§ **Supplied material**:
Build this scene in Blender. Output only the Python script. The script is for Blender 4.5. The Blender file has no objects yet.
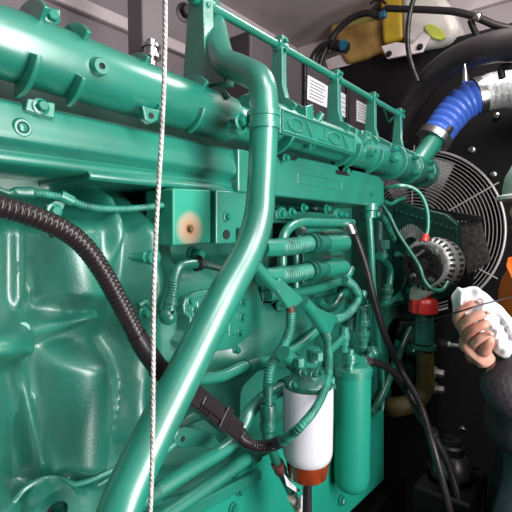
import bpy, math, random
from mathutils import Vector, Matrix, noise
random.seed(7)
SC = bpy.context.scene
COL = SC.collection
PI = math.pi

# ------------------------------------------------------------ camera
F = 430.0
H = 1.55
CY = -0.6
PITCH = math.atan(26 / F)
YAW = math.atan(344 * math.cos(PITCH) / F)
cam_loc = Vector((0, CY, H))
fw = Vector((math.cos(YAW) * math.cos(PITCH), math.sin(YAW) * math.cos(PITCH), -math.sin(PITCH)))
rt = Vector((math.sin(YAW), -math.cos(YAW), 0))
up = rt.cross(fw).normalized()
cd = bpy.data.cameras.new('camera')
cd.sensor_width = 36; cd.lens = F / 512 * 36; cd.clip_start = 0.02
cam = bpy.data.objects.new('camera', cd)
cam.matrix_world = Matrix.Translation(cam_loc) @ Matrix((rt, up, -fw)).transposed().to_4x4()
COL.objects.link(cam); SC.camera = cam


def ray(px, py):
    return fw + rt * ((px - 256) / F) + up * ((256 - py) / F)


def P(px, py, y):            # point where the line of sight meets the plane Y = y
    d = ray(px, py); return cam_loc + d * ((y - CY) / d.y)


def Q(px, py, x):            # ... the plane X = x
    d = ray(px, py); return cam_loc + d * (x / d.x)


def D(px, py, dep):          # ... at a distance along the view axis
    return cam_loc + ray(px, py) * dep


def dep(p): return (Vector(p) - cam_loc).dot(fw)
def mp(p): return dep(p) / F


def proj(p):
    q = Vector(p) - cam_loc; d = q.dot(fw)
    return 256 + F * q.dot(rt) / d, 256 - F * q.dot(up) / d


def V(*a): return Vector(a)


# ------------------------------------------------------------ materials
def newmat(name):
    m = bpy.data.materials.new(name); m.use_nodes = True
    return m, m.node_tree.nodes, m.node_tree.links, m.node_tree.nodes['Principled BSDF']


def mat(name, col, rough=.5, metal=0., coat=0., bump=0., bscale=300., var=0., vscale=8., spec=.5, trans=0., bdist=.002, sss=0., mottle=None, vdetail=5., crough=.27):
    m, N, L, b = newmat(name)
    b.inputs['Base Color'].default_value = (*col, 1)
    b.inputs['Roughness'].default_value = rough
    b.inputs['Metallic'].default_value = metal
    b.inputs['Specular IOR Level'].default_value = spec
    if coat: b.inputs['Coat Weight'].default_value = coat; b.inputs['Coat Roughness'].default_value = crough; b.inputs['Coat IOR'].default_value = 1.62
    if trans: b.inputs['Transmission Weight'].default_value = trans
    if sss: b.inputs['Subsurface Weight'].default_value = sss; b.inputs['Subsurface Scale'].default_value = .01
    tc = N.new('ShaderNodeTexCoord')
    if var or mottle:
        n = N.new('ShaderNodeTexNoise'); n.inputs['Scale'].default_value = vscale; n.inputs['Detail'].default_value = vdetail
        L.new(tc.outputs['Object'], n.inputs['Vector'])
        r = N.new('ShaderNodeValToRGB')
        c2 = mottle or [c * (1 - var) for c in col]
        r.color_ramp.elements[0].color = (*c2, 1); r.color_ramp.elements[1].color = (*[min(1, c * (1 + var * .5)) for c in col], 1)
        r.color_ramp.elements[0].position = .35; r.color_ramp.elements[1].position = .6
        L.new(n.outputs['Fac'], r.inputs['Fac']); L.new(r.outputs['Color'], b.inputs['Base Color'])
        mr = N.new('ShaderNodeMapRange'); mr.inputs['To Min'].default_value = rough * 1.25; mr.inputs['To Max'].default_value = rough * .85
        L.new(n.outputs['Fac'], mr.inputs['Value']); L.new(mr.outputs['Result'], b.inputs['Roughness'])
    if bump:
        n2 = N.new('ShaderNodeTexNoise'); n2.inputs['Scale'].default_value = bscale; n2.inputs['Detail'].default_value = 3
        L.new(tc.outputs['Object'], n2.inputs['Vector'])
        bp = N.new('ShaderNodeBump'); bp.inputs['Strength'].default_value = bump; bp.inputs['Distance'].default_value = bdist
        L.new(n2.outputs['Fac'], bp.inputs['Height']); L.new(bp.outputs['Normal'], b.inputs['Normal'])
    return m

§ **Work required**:
Please restate the material above line by line, exactly, beginning at its first line and ending with the line that contains "return fw +", without any pictures.

§ **Completed exercise**:
Build this scene in Blender. Output only the Python script. The script is for Blender 4.5. The Blender file has no objects yet.
import bpy, math, random
from mathutils import Vector, Matrix, noise
random.seed(7)
SC = bpy.context.scene
COL = SC.collection
PI = math.pi

# ------------------------------------------------------------ camera
F = 430.0
H = 1.55
CY = -0.6
PITCH = math.atan(26 / F)
YAW = math.atan(344 * math.cos(PITCH) / F)
cam_loc = Vector((0, CY, H))
fw = Vector((math.cos(YAW) * math.cos(PITCH), math.sin(YAW) * math.cos(PITCH), -math.sin(PITCH)))
rt = Vector((math.sin(YAW), -math.cos(YAW), 0))
up = rt.cross(fw).normalized()
cd = bpy.data.cameras.new('camera')
cd.sensor_width = 36; cd.lens = F / 512 * 36; cd.clip_start = 0.02
cam = bpy.data.objects.new('camera', cd)
cam.matrix_world = Matrix.Translation(cam_loc) @ Matrix((rt, up, -fw)).transposed().to_4x4()
COL.objects.link(cam); SC.camera = cam


def ray(px, py):
    return fw + rt * ((px - 256) / F) + up * ((256 - py) / F)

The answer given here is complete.